С тех пор прошли месяцы, и не раз думалось, что новороссийский вариант десанта вообще отпадает. Но именно этому варианту суждено было в свое время претвориться в жизнь.
С середины лета командующий флотом, бывая в Геленджике, говорил со мной о десанте в Новороссийск уже в практическом плане - как о боевой задаче, к которой надо готовиться, хотя пока нет на этот счет ни приказов, ни ясности в сроках, зависевших не от флота. Вопрос о том, что высадкой предстоит командовать мне, считался решенным.
Все, имевшее отношение к десанту, Л. А. Владимирский обсуждал со мной с глазу на глаз. В общий замысел операции сперва был посвящен в Новороссийской базе еще лишь капитан 1 ранга Михаил Иванович Бакаев, новый наш начальник политотдела.
С Иваном Григорьевичем Бороденко мы, неожиданно для нас обоих, расстались. Начальник Главного политуправления ВМФ И. В. Рогов перевел его на другое море с повышением, но уезжал Бороденко неохотно и как-то уж очень не вовремя, перед решающими боями за Новороссийск.
Бакаев был опытным политработником, за дела взялся энергично, однако мне долго недоставало Ивана Григорьевича. Мы вместе прошли два тяжелейших года войны, и этот человек богатой и щедрой души, отзывчивый и непреклонный, любимый бойцами и командирами, остался для меня тем комиссаром, которого всегда хочешь видеть рядом, с которым не страшны никакие испытания.

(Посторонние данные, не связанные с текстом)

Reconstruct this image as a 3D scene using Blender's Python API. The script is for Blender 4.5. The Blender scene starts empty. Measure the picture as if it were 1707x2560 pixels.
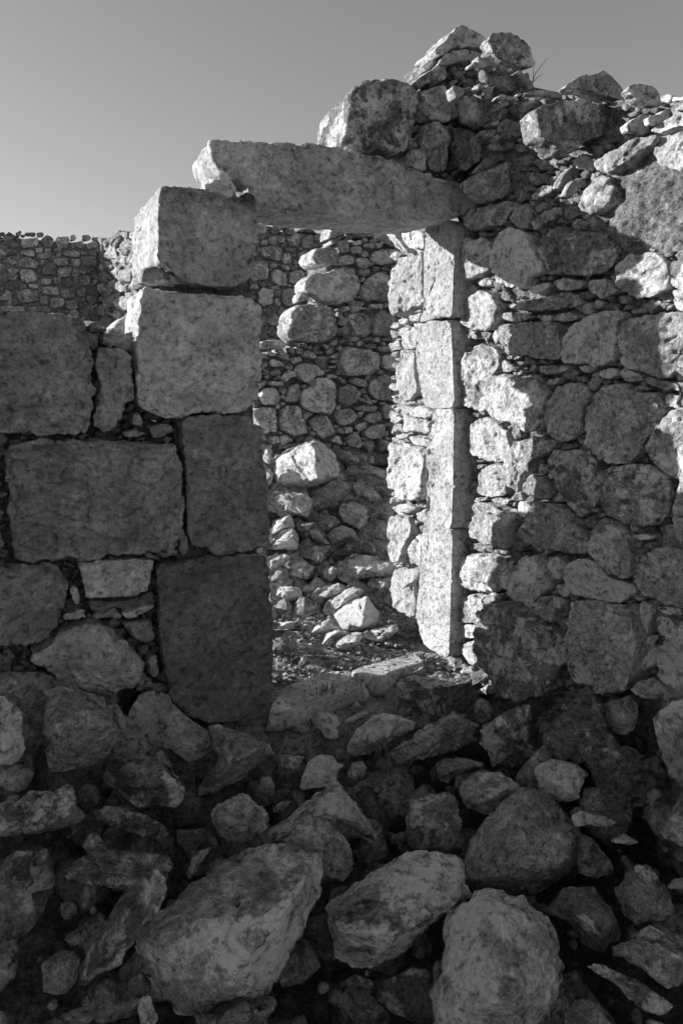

Важнее всего было, чтобы противник, который вообще-то наверняка ожидал нашего десанта, не догадался, где мы собираемся его высадить. Между тем задуманная высадка в Новороссийском порту выдвигала ряд специфических вопросов, решить которые требовалось заблаговременно.
Начиная хотя бы с такого: как обеспечить прорыв высадочных плавсредств через неширокий проход между Восточным и Западным молами? Какое-то время эти портовые ворота фактически оставались открытыми. У оконечностей молов, правда, держались на поплавках секции подорванного при оставлении порта боно-сетевого заграждения.